Why are we obsessed with the Nazis?

It has become increasingly difficult to sustain the view, rooted in wartime allied propaganda and given more sophisticated expression in the work of the dominant school of left-liberal West Germans of the 1970s to 1990s, that the roots of nazism lay deep in the German past. Often seen against the long-term background of modern German history since the era of Bismarck’s unification of the country in the 19th century, the Third Reich is now increasingly also viewed in a broader international, even global context, as part of the age of imperialism, its drive for domination building on a broader tradition of the German quest for empire.

.. In the new, transnational vision that has emerged among historians in our own era of globalisation, nazism appears as an ideology drawing on sources from many countries, from Russia to France, Italy to Turkey, rather than being the culmination of exclusively German intellectual traditions, as the historians of the postwar generation argued.

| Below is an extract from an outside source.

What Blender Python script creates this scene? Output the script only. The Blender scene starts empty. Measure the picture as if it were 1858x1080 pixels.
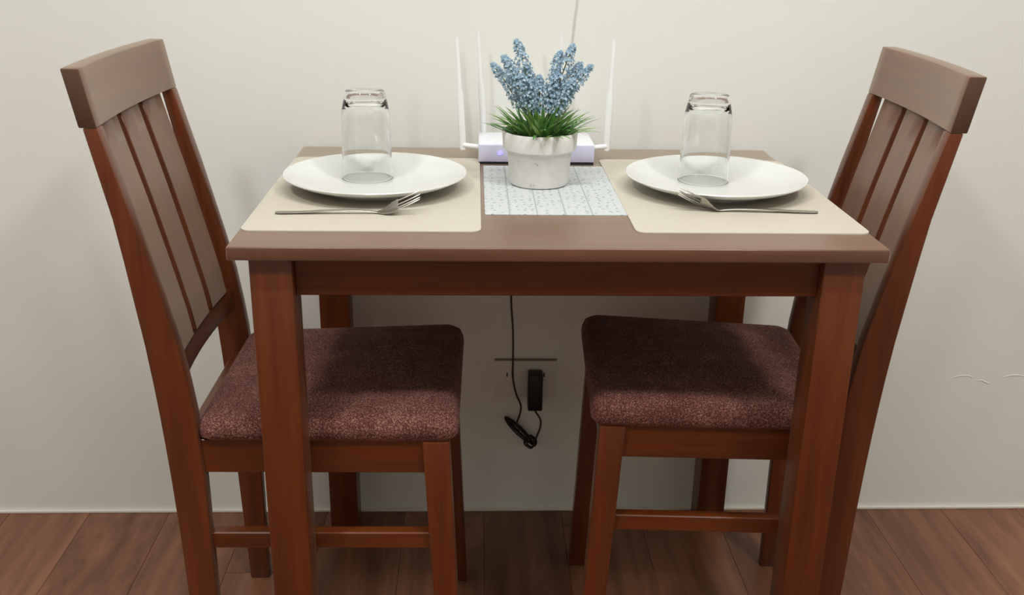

Racial doctrines borrowed from the French theorist Arthur de Gobineau were married to a distorted version of social Darwinism originating in Britain, antisemitism derived from Russian and French writers was fused with anti-Bolshevism imported from the Whites in the Russian civil war, the worship of violence and hatred of parliamentarism taken from Mussolini’s Italian fascist movement were joined to ideas of national reawakening taken from Kemal Atatürk’s nationalist revolution in Turkey.